The controversy seems to have cost Halliburton a chance at that contract, the first of a post-war reconstruction effort that many estimate will cost in excess of $100 billion. The company was one of seven U.S. firms invited by the U.S. Agency for International Development to bid on the contract, but USAID's chief acquisition officer Timothy Beans now says Halliburton was not one of two finalists for the business.

Halliburton, however, will still be eligible to work as a subcontractor on the USAID contract; it has been estimated that the winning bidder will subcontract up to half the value of the overall business.

Is Halliburton profiteering? It's hard on the one hand to fault the government's choice. Halliburton has been cleaning up after the Pentagon since before World War II. It was last oil-services company to do major reconstruction work in Iraq-after the last Gulf War. Why should the firm be penalized because George W. Bush hired away its CEO to be vice president?

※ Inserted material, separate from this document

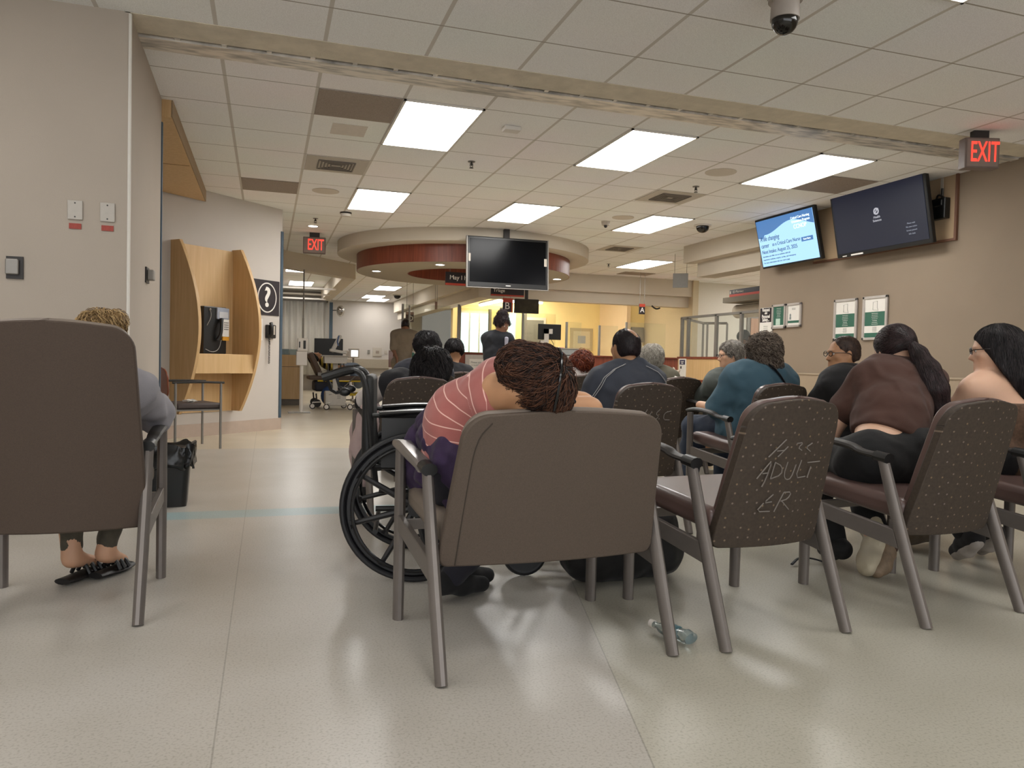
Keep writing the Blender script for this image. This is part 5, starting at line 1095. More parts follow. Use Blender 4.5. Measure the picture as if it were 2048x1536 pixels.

But certainly, other firms could do the work. "Whatever Halliburton can do, other people can do," says Jason Selch, an energy analyst for Wanger Asset Management in Chicago, naming Fluor and Bechtel among U.S. firms alone. With protestors around the world repeating a refrain of "no blood for oil," choosing KBR and claiming emergency circumstances provided plenty of fodder that the truth turns out to be "blood for oil services."

Choosing another firm won't do a lot to clear up suspicions. While other possible bidders aren't as notoriously connected as Halliburton, they are similarly entrenched in the Republican-dominated defense-industry establishment. Former Secretary of State George Schultz sits on the board of Bechtel, for instance, and Defense Secretary Donald Rumsfeld is an old Bechtel hand. The non-partisan Center for Responsive Politics reports furthermore that since 1999, firms bidding for post-war contracts in Iraq have made over $3.5 million in political contributions. Sixty-six percent of that money has gone to Republicans.

(Republicans, of course, have no monopoly on taking contributions from interested parties. In less-regulated times, an earlier incarnation of KBR, Brown & Root, funded the rise to power of an obscure Congressman named Lyndon Johnson, often paying cash, in exchange for his support of billions of dollars in government contracts for everything from dams on the Lower Colorado River in Texas to military bases in Vietnam's Mekong Delta.)

Coalition building has also complicated the question, as partners in a fight expect an equivalent piece of the reconstruction pie. So far, only U.S. firms have been invited to participate in the current bidding process. "We didn't take on this huge burden with our coalition partners not to be able to have a significant, dominating control over how it unfolds," Secretary of State Colin Powell said late last month.

"It's bad economics and, I would say, bad foreign policy," said Sawicky. Steven Kelman, professor of public management at Harvard's Kennedy School adds, "As both a matter of getting good performance and to reestablish multilateralism and internationalism, within the limits of the law, we should be awarding these contracts to the best qualified, best value provider, independent of nationality."

If, in addition, Iraqi oil revenues are used to fund the rebuilding, the picture will get worse. Selch called American administration of such funds "questionable": "If it's going to be paid for with Iraqi oil, through the oil-for-food program," he says "the UN will have to run the process." Sawicky states simply, "The Iraqi oil revenue belongs to the Iraqi people.and the revenues should not be diverted."

The outcry about the Halliburton contracts shows that many Americans feel the Bush administration implicitly created a covenant with them and the world in choosing to fight a war that will end hundreds of American lives (at minimum) and the lives of thousands of Iraqis. They trust that this action is being taken for just and ethical reasons. Cronyism--perceived or actual--in the allocation of wartime and post-war contracts severely undermines this trust.

For St. Augustine, the justness of a war depended on its ultimate goals. The Administration has said it is waging a moral war, and this claim demands public review of all current contracts in Iraq, followed by a bidding process that is competitive, open, and judicious. After the war, the world's gaze will fall on the Bush Administration's handling of rebuilding Iraq. The world will be expecting Augustine's "prosperity of peace" to be felt first foremost not by American corporations, but by the Iraqi people.